Eilenberg was also a serious collector of Southeast Asian art — bronzes, sculptures, and ceramics, primarily from India, Indonesia, and the Khmer civilisation. The collection, built over decades with a connoisseur’s eye, was donated to the Metropolitan Museum of Art in New York. He was known among mathematicians as “Professor” and among dealers as “the Professor.” Member of the National Academy of Sciences (1959). Wolf Prize in Mathematics (1986, shared with Atle Selberg). Died 30 January 1998 in New York.


Category theory

The founding papers — “General Theory of Natural Equivalences” (1945, with Mac Lane) and the preparatory work from 1942 onward — introduced the basic apparatus:

Categories. A category consists of objects, arrows (morphisms) between them, a rule for composing arrows, and an identity arrow for each object. The objects have no visible internal structure; everything the category knows about them lives in the arrows. The definition is minimal: three axioms (associativity of composition, existence of identities).

Functors. A structure-preserving map between categories: it sends objects to objects and arrows to arrows, respecting composition and identity. A functor carries the structure of one category into another without distortion.

Natural transformations. The concept that motivated the entire programme. A natural transformation is a systematic family of arrows relating one functor to another, coherent in the way they sit across the source category. Eilenberg and Mac Lane needed natural transformations to make precise a distinction that was felt but not formalised in algebraic topology: the difference between constructions that are “canonical” (natural — they arise from the structure) and constructions that depend on arbitrary choices. The naturality condition turned a vague intuition into a theorem-bearing concept.

The programme was initially regarded by many mathematicians as “abstract nonsense” — a label that was sometimes affectionate and sometimes not. The abstract apparatus proved indispensable: by the 1960s, Grothendieck’s refounding of algebraic geometry was built on categorical language, and the framework had spread into algebra, logic, topology, and eventually into computer science and theoretical physics.
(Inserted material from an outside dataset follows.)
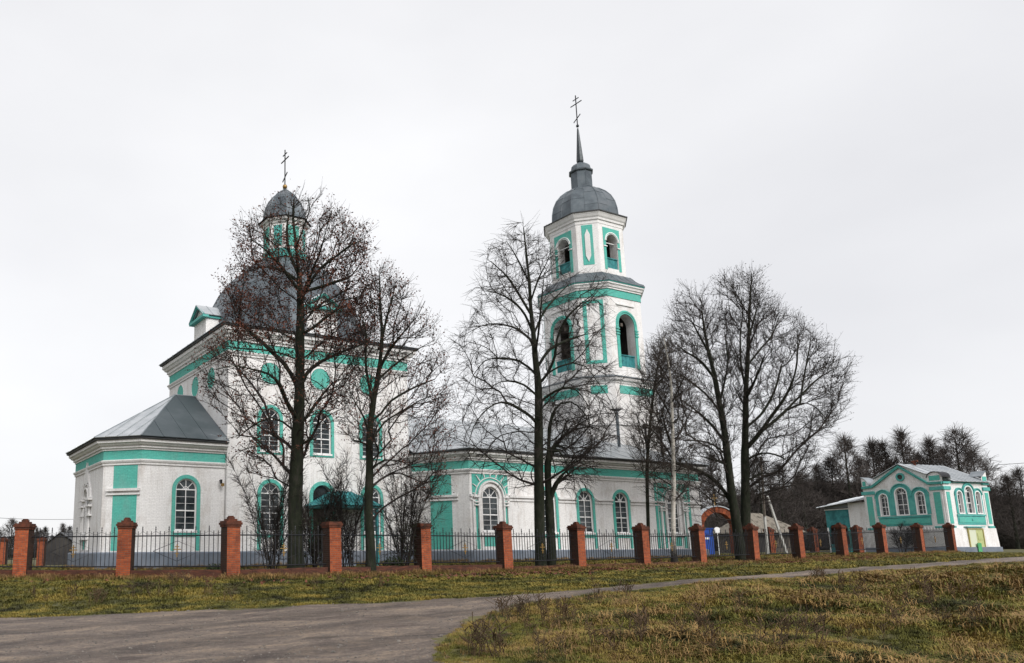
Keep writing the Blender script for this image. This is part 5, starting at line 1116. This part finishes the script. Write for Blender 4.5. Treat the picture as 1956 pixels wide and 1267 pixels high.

The Eilenberg-Steenrod axioms

Foundations of Algebraic Topology (1952, with Norman Steenrod) axiomatised the homology and cohomology theories that algebraic topologists had been developing since Poincaré. Before Eilenberg and Steenrod, there were multiple competing definitions of homology (singular, simplicial, Čech, cellular), each with its own construction and its own proofs. Eilenberg and Steenrod identified the properties that all of these theories share — seven axioms — and proved that any theory satisfying the axioms is essentially unique. The effect was to separate what a homology theory does (its structural properties) from how it is constructed (the particular model). This is the categorical instinct applied to a specific mathematical discipline: characterise by relationships and properties, not by internal construction.


Where Eilenberg stops

Category theory’s power is its generality — the same language applies to algebra, topology, logic, and computer science. The generality is also the source of the standard criticism: the framework describes structure at a level of abstraction that can feel removed from the particular mathematical content it organises. The “abstract nonsense” charge, though often made in jest, reflects a genuine question: does category theory illuminate the mathematics it describes, or does it provide a language that mathematicians could do without? The answer has shifted over time — the Grothendieck revolution in algebraic geometry could not have been conducted without categorical language, and the same is true of modern homotopy theory and type theory. But the question recurs at each new application: whether the categorical framework adds insight or merely adds notation is a judgment made field by field.

Eilenberg’s later work in automata theory and formal languages — connecting algebraic structures (monoids, semigroups) to the classification of formal languages and computational processes — was technically substantial but less widely influential than the categorical work. The connection between algebra and computation that Eilenberg developed is now a specialised subfield (algebraic automata theory); whether it will prove as foundational as category theory is unclear.

The foundational question — whether category theory can replace set theory as the foundation of mathematics — was raised by Lawvere in the 1960s and remains unresolved. Eilenberg himself was not primarily interested in foundations; his work was motivated by the need for good tools, not by the desire for a new foundation. Whether category theory is a language, a framework, or a foundation is debated among mathematicians and philosophers of mathematics, and the question does not have a consensus answer.